━━ Given material

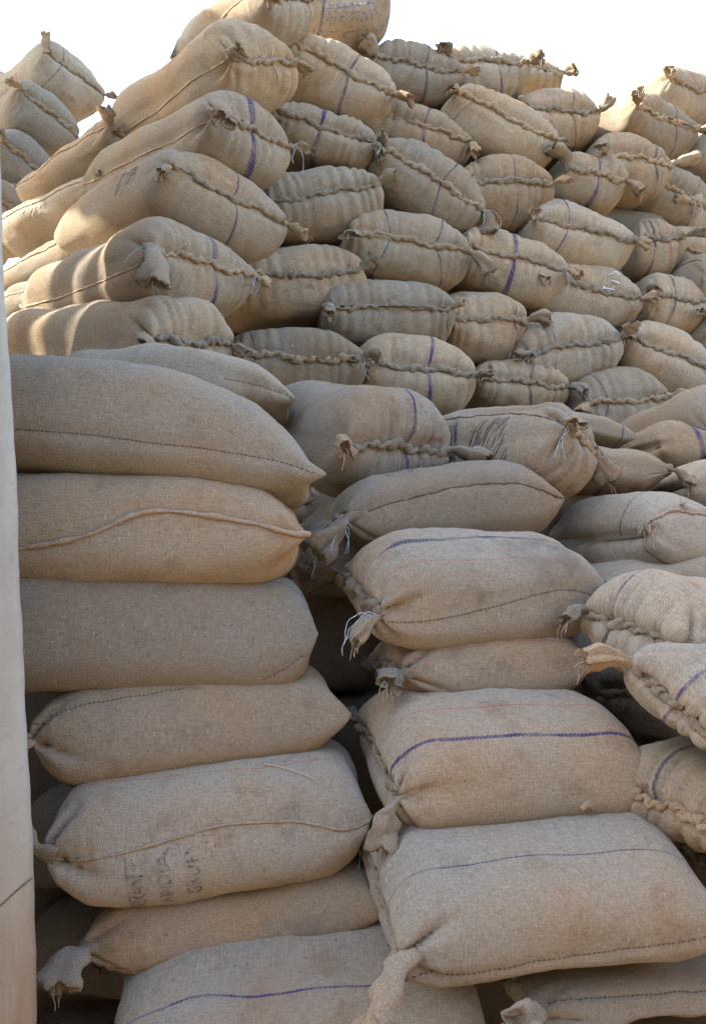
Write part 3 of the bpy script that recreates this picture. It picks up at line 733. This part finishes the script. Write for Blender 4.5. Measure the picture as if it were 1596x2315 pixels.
# --- lower left pile, seen along the side
FR = 0.25
S = [
 ("l0", GL, "smooth sack lying behind the topmost big sack on the left", dict(ends=((110, 905), (668, 900)), h=185, Y=(2.72, 2.85), sag=-28, tail=.05, prof=[(0, 1), (.55, 1), (.85, .75), (1, .6)], ears=(0, 0), chain=0, pleat=0, seam=('stitch', [(.72, -.05), (.99, .0)]))),
 ("l1", GL, "topmost big smooth sack of the left pile with a drooping right end", dict(rb=0.22, pb=0.7, tip=1.4, ends=((-190, 925), (735, 1082)), h=275, Y=(2.15, 2.22), sag=-42, tail=.03, prof=[(0, 1), (.62, 1.02), (.82, .86), (1, .55)], ears=(0, 0), chain=0, pleat=0, lump=.6,
    seam=('stitch', [(.18, -.28), (.6, -.26), (.85, -.12), (.985, 0)]))),
 ("l2", GL, "second sack of the left pile with a raised rope hem across it", dict(rb=0.15, tip=1.0, ends=((-170, 1200), (700, 1232)), h=228, Y=(2.16, 2.2), sag=-8, ears=(0, 0), chain=0, pleat=0, lump=.6, prof=[(0, 1), (.7, 1), (.9, .9), (1, .7)],
    seam=('hem', [(.05, -.45), (.35, -.18), (.62, .14), (.82, .08), (1., .0)]), hem_r=.0075, stain=[(.16, .95, .06), (.25, 1.1, .04)])),
 ("l2b", GL, "corner of a sack peeping out between first and second left sacks", dict(ends=((380, 1150), (722, 1120)), h=130, Y=(2.42, 2.40), W=.4, ears=(0, 0), chain=0, pleat=0, tip=1.5)),
 ("l3", GL, "thick plain sack, third of the left pile, square right end", dict(rb=0.11, pb=0.58, tip=0.5, ends=((-130, 1425), (722, 1430)), h=278, Y=(2.14, 2.26), sag=-6, ears=(0, 0), chain=0, pleat=0, lump=.6, stripes=[('v', .45, 7, 1)], seam=('stitch', [(.86, -.60), (.97, -.25)]))),
 ("l4", GL, "fourth sack of the left pile whose pointed corner juts right", dict(rb=0.1, pb=0.55, tip=1.0, ends=((66, 1655), (792, 1598)), h=250, Y=(2.16, 2.26), sag=4, ears=(0, E(size=.8)), pleat=.006, crease=(.2, 1.4), lump=.7, prof=[(0, .85), (.2, 1), (.75, 1), (1, .8)],
    seam=('stitch', [(.03, .35), (.5, .62)]))),
 ("l5", GL, "fifth sack of the left pile stamped INDIA, knotted at left", dict(rb=0.13, tip=0.4, ends=((98, 1895), (835, 1805)), h=325, Y=(2.10, 2.18), sag=4, ears=(0, E(size=1.9, drop=1.2, flare=.6, out=.6)), pleat=.004, crease=(.2, 1.8), lump=.7, stripes=[('r', .42, 5, 1)],
    seam=('fold', [(.02, -.05), (.25, -.02), (.55, .06), (.8, .02), (1., -.12)]),
    extra=[lettering("F INDIA", .272, -.40, .044, 'w', flip=-1), lettering("GRUP", .338, -.34, .048, 'w', flip=-1), lettering("सरकार", .205, -.44, .062, 'w', flip=-1)])),
 ("l6", GL, "shaded sack under the stamped one with its hem low", dict(ends=((178, 2090), (858, 1995)), h=240, Y=(2.22, 2.26), ears=(0, E(size=1.8, drop=.8)), pleat=.003, crease=(.2, .8),
    seam=('fold', [(.05, -.55), (1., -.50)]), stain=[(.52, -.75, .07), (.62, -.7, .06)], extra=[hatch_marks(.56, -.62, .14, .03, 16, 21)])),
 ("l7", GL, "lowest left sack with a long violet stripe and a reddish stain", dict(roll=10, tmin=.22, ends=((232, 2255), (1115, 2245)), h=420, Y=(1.95, 2.0), sag=-12, W=.55, ears=(0, E(size=2.4, drop=.6, up=.5)), pleat=.005, lump=.6, stripes=[('v', .40, 7, 1)], rust=[(.36, 1.25, .10)], rm=.22)),
 # dark sacks deep between the piles
 ("l8", GL, "dark sack deep behind the white post, upper", dict(ends=((20, 1880), (420, 1870)), h=230, Y=(2.75, 2.75), ears=(0, 0), chain=0, res=(40, 60))),
 ("l9", GL, "dark sack deep behind the white post, lower", dict(ends=((40, 2140), (440, 2120)), h=240, Y=(2.7, 2.7), ears=(0, 1), res=(40, 60))),
 ("l10", GL, "dark sack deep behind the white post at the bottom edge", dict(ends=((20, 2350), (440, 2340)), h=220, Y=(2.6, 2.6), ears=(0, 0), chain=0, res=(40, 60))),
 # --- step
 ("m7", GM, "shaded sack in the notch between the hemmed and wavy-striped sacks", dict(ends=((1130, 1205), (1520, 1210)), h=185, Y=(3.1, 3.1), ears=(0, 0), chain=0, pleat=0)),
 ("m8", GM, "shaded sack low behind the flat tied tail at right", dict(ends=((1460, 1112), (1780, 1118)), h=130, Y=(3.05, 3.05), ears=(0, 0), chain=0, pleat=0)),
 ("m3", GM, "sack with a violet band and a flat tied tail, right of the printed one", dict(ends=((1200, 1058), (1530, 1078)), h=118, Y=(3.02, 3.05), mouth='r', W=.42, prof=[(0, .55), (.3, .9), (1, 1)], ears=(E(size=1.0, drop=1.), E(size=.8)), chain=0, pleat=.004, stripes=[('v', .27, 14, 'ring')])),
 ("m4", GM, "orange-tan sack with a violet ink smear and pointed right corner", dict(ends=((1370, 1030), (1592, 1005)), h=122, Y=(3.25, 3.3), W=.42, ears=(0, 0), chain=0, pleat=0, tip=2., stripes=[('v', .16, 26, 'ring')])),
 ("m4b", GM, "pale sack with violet stripe wedged behind the banded sack", dict(ends=((1200, 965), (1440, 1015)), h=105, Y=(3.3, 3.3), W=.4, sag=-8, ears=(0, 0), chain=0, pleat=0, stripes=[('v', .29, 9, 'ring')])),
 ("m5", GM, "flat sack with a clear hem line under the two step sacks", dict(ends=((712, 1185), (1278, 1128)), h=190, Y=(2.50, 2.66), sag=-6, ears=(E(size=1.2), E(size=2.0, drop=1.4, string=3)), pleat=.006, tip=1.6, prof=[(0, .9), (.2, 1), (.8, 1), (1, .75)],
    seam=('fold', [(.1, .05), (.5, .30), (.85, .22), (1., 0.0)], 1), extra=[lettering("प", .17, 1.02, .07, 'x'), lettering("क", .24, 1.02, .07, 'x')])),
 ("m5b", GM, "dark sack in the gap under the flat hemmed sack", dict(ends=((660, 1262), (1000, 1268)), h=150, Y=(2.62, 2.62), ears=(0, E(size=1.4)), res=(40, 60))),
 ("m6", GM, "bulging sack with a wavy navy stripe and frayed seam", dict(ends=((1245, 1205), (1650, 1212)), h=175, Y=(2.62, 2.8), sag=-10, ears=(E(size=1.), E(size=1.8, drop=1.3, nfray=9)), pleat=.006, wob=.012, stripes=[('n', .66, 12, -1), ('n', .30, 7, 1)],
    seam=('hem', [(.05, .38), (.4, .34), (.75, .32), (1., -.05)]))),
 ("m6b", GM, "small gathered sack at the right edge above the wavy-striped one", dict(ends=((1535, 1150), (1760, 1165)), h=125, Y=(2.95, 2.95), ears=(0, E(size=1.1)), pleat=.01, seam=('fold', [(.02, -.1), (.6, -.2)]))),
 # --- lower right pile
 ("r0", GR, "thin strip of a sack squeezed above the gathered right sack", dict(ends=((1330, 1330), (1720, 1318)), h=100, Y=(2.7, 2.8), ears=(0, 0), chain=0, pleat=0)),
 ("r1", GR, "stained sack with knotted ear and dark blue stripe at its left", dict(roll=12, tmin=.22, rb=0.17, tip=0.6, ends=((772, 1352), (1392, 1318)), h=268, Y=(2.14, 2.45), sag=-4, ears=(E(size=1.9, drop=.6), E(size=2.0, drop=.9, string=3, slen=1.2, flare=.7)), pleat=.010, crease=(.3, 1.6), lump=.7, rm=.17,
    stripes=[('n', .05, 11), ('r', .48, 5, 1)], stain=[(.50, 1.0, .085), (.55, .7, .06), (.52, -.5, .05)], seam=('stitch', [(.05, -.12), (.45, -.02), (.8, .12), (.98, .02)]))),
 ("r3", GR, "recessed sack with a red stitched line under the stained sack", dict(ends=((822, 1512), (1328, 1492)), h=170, Y=(2.22, 2.42), ears=(0, E(size=1.9, drop=.9)), pleat=.004, crease=(.3, 1.2), stripes=[('r', .78, 5, 1)], rm=.17)),
 ("r4", GR, "big sack with a bold violet stripe along its front", dict(roll=22, tmin=.22, stripes=[('v', .22, 13, 1), ('r', -.12, 6, 1)], tip=0.2, ends=((818, 1728), (1462, 1688)), h=335, Y=(2.04, 2.34), sag=-6, W=.54, ears=(E(size=1.2), E(size=2.1, drop=1.8, len=1.25, flare=.7)), pleat=.005, lump=.6, crease=(.3, 1.3), rm=.17,
    )),
 ("r6", GR, "recessed sack with a violet stripe and an open ear hanging down", dict(ends=((1345, 1578), (1700, 1560)), h=185, Y=(2.24, 2.5), ears=(E(size=1.4, nfray=8), E(size=2.0, drop=1.5)), pleat=.01, stripes=[('v', .3, 10)])),
 ("r8", GR, "large pale sack in front with stitched lower seam", dict(roll=16, tmin=.22, tip=0.9, stripes=[('n', .0, 5, 1)], ends=((832, 2045), (1640, 2005)), h=372, Y=(1.86, 2.06), sag=-8, W=.54, ears=(E(size=2.3, drop=1.0, teal=1, string=2, flare=.5), E(size=2.9, drop=1.9, len=1.35, string=4, slen=.7, flare=.5)), pleat=.006, crease=(.3, 1.3), lump=.55, rm=.17, chain_r=.010,
    seam=('stitch', [(.05, -.42), (.35, -.34), (.7, -.18), (.98, -.12)]), rust=[(.14, 1.3, .06)])),
 ("r9", GR, "sack under the large pale one with a round knotted corner", dict(ends=((1078, 2228), (1840, 2205)), h=175, Y=(2.02, 2.12), ears=(0, E(size=1.9, drop=.6, out=.5, fwd=.5)), pleat=.003, crease=(.2, 1.), seam=('stitch', [(.02, .30), (.9, .34)]))),
 ("r10", GR, "twill sack at the bottom right corner of the picture", dict(ends=((1180, 2375), (1840, 2335)), h=200, Y=(2.0, 2.1), ears=(0, 0), chain=0, pleat=0)),
 ("r11", GR, "dark sack in the shadow right of the large pale sack", dict(ends=((1490, 1935), (1840, 1935)), h=170, Y=(2.45, 2.5), ears=(E(size=1.5), E(size=1.5)), res=(40, 60))),
 ("r12", GR, "dark sack deep in the gap beside the knotted ear", dict(ends=((560, 1440), (905, 1440)), h=260, Y=(2.78, 2.8), ears=(0, 0), chain=0, res=(40, 60))),
 ("r13", GR, "dark sack deep in the gap left of the violet-striped sack", dict(ends=((600, 1690), (960, 1680)), h=250, Y=(2.72, 2.75), ears=(0, 0), chain=0, res=(40, 60))),
 ("r14", GR, "dark sack deep behind the recessed red-stitched one", dict(ends=((1200, 1500), (1560, 1490)), h=240, Y=(2.8, 2.85), ears=(0, 0), chain=0, res=(40, 60))),
]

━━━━

* Brief *
Read the data above and count the lines that include "picture". Answer only with the count.

* Solution for this problem *
2